-- START --

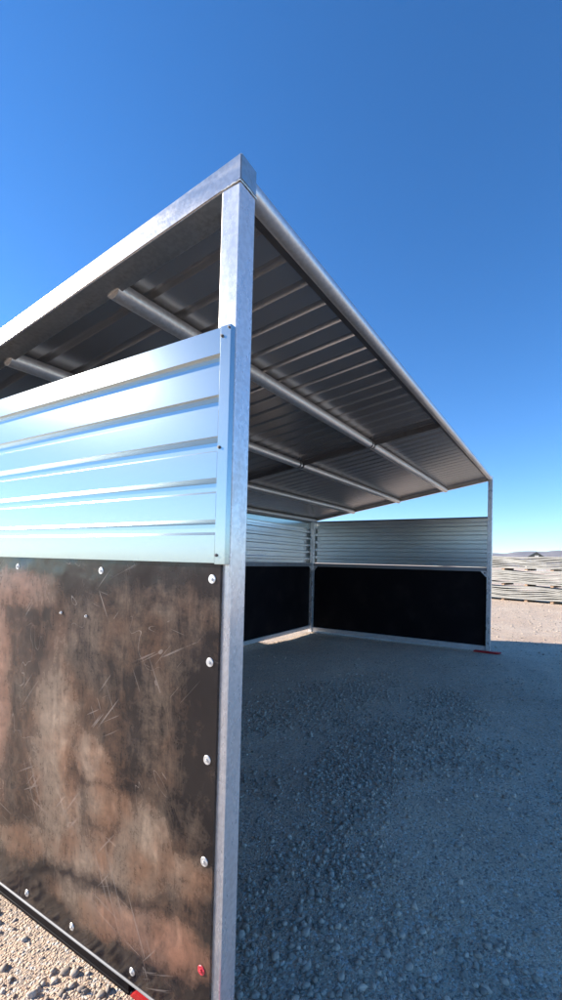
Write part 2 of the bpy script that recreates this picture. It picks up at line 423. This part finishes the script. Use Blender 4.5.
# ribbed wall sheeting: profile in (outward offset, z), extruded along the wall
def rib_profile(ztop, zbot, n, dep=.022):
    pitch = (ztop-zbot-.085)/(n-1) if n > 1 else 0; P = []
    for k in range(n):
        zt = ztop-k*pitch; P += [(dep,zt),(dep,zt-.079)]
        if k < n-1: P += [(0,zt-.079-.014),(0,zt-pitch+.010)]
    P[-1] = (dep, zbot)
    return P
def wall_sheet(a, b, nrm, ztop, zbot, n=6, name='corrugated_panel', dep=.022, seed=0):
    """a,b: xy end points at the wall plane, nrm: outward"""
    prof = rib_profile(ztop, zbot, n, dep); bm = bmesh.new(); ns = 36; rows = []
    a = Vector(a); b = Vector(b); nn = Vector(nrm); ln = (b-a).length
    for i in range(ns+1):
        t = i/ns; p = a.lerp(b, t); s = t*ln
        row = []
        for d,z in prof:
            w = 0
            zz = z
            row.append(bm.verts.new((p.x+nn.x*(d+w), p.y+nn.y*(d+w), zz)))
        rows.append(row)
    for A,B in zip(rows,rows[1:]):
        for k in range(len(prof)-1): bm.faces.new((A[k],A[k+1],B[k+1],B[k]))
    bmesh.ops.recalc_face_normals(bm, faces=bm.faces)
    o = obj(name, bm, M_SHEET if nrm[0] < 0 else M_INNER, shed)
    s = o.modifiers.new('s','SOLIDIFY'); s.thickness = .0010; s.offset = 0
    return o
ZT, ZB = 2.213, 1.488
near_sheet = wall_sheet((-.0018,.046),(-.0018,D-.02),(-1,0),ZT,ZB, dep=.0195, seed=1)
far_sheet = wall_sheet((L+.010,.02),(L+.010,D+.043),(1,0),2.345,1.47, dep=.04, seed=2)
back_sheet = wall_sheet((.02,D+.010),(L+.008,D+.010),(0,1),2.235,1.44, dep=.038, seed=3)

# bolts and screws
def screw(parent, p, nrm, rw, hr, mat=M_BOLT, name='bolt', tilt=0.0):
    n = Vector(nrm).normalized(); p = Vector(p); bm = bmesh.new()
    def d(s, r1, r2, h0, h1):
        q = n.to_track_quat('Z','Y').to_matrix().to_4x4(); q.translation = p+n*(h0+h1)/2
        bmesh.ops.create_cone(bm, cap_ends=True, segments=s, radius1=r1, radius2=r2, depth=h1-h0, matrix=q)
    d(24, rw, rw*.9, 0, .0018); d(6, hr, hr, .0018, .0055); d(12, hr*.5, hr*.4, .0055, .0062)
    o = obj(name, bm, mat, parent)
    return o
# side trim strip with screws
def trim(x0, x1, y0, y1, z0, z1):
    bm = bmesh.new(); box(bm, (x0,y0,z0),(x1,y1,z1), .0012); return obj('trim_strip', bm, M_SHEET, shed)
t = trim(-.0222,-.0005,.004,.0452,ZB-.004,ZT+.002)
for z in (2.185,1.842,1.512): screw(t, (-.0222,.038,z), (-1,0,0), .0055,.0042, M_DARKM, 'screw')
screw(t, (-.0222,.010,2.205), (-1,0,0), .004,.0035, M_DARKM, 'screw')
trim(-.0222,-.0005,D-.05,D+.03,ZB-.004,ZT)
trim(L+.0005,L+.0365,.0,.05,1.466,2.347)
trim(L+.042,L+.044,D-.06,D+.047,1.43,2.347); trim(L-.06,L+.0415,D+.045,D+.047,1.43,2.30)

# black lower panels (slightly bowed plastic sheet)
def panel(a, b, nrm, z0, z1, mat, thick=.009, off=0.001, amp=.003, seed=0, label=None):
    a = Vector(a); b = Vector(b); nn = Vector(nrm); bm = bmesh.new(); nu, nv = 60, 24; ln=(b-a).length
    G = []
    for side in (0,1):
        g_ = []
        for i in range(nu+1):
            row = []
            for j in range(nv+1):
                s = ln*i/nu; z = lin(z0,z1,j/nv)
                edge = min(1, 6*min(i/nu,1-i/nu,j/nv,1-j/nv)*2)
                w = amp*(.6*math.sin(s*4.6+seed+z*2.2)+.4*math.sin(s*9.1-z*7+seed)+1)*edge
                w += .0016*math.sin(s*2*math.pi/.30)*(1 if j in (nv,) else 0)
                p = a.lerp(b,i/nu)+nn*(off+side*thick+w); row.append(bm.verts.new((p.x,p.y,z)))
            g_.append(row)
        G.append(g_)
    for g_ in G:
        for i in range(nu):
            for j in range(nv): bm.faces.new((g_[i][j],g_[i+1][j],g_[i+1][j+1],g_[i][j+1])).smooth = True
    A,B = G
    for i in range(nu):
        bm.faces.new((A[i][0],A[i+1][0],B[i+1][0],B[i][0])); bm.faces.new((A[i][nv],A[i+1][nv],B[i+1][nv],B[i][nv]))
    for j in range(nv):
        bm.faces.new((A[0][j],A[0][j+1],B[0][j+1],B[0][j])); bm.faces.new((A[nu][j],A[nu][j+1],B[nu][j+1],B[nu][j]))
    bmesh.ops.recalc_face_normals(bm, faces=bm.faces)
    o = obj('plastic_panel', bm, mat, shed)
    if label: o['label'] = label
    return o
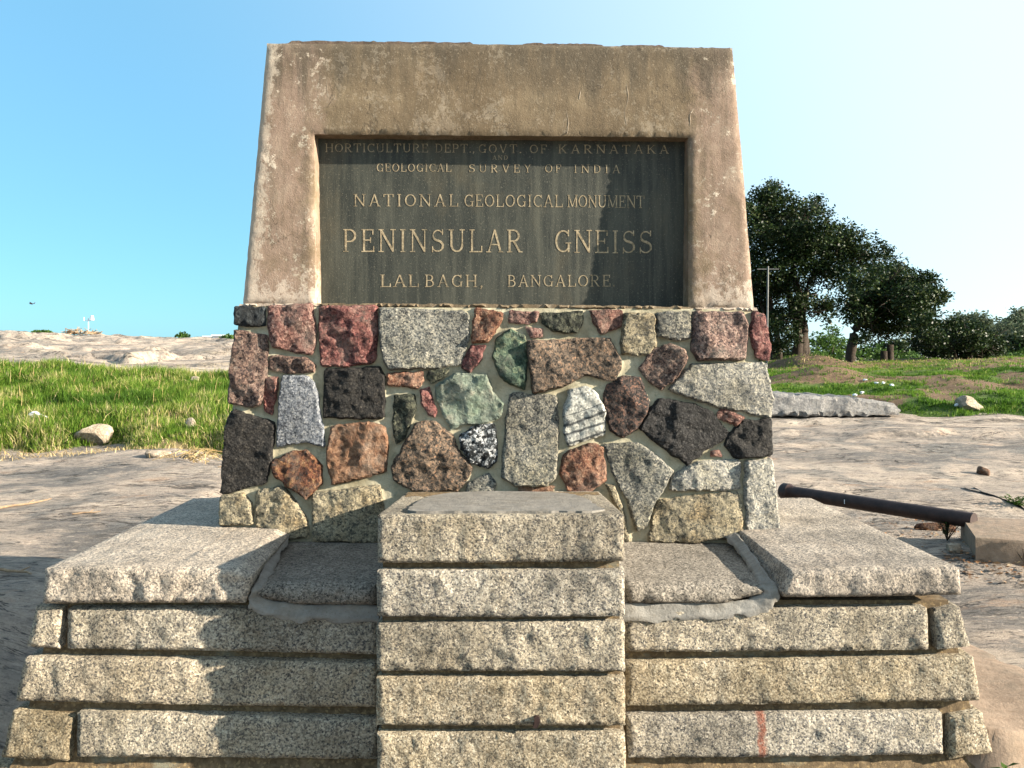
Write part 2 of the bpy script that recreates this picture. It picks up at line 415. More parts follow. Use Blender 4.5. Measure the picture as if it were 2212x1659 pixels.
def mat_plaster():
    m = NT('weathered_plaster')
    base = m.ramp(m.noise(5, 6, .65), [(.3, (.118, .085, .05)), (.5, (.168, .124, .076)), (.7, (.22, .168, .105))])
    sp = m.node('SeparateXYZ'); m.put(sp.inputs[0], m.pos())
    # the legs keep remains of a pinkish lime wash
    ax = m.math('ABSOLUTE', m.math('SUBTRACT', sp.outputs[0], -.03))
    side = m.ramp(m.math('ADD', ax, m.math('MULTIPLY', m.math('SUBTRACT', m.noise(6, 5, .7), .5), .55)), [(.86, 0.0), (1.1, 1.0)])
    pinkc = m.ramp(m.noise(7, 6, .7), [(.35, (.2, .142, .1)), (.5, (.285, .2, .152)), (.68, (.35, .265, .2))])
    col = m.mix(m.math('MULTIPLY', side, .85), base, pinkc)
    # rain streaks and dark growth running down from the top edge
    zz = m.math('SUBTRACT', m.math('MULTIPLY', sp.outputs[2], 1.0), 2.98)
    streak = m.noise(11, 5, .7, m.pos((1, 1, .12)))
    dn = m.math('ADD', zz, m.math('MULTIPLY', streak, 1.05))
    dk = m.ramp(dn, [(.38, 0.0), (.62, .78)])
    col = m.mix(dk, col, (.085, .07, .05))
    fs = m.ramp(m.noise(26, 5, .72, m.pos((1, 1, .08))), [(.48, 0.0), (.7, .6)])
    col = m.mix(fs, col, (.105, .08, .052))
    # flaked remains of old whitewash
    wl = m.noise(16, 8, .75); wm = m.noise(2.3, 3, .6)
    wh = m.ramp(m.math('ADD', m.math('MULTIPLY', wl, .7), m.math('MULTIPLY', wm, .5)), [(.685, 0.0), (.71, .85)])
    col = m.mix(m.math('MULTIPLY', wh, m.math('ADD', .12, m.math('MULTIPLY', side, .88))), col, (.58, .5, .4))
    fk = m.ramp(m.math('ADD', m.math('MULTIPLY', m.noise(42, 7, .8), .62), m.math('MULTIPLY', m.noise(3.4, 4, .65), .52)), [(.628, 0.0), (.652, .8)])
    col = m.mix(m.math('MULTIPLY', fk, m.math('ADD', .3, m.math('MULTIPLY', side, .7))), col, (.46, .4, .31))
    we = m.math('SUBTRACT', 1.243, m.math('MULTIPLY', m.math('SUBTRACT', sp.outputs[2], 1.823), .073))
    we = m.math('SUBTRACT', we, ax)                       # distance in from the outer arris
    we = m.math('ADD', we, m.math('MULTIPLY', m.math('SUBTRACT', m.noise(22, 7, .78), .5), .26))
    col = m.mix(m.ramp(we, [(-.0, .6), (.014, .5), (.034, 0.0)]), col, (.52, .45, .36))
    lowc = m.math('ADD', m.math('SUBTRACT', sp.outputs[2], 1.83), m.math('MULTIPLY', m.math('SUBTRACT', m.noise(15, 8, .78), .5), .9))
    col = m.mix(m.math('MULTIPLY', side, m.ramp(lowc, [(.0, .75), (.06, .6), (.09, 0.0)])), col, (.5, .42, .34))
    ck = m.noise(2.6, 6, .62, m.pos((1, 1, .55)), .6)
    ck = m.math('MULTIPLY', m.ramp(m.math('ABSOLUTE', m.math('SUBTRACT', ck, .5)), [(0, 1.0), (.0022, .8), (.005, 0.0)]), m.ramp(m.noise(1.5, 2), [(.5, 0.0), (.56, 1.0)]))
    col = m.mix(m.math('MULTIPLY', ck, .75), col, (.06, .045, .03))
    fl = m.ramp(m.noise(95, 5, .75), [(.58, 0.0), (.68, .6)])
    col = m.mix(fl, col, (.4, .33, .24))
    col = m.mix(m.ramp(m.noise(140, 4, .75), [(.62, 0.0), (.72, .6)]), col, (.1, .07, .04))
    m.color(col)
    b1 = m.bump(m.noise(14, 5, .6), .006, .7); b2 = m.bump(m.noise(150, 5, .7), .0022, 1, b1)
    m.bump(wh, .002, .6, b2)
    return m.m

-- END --

CHALLENGE: Copy each line from the data above that includes "Write".

COMPLETED TASK:
Write part 2 of the bpy script that recreates this picture. It picks up at line 423. This part finishes the script. Use Blender 4.5.
Write part 2 of the bpy script that recreates this picture. It picks up at line 415. More parts follow. Use Blender 4.5. Measure the picture as if it were 2212x1659 pixels.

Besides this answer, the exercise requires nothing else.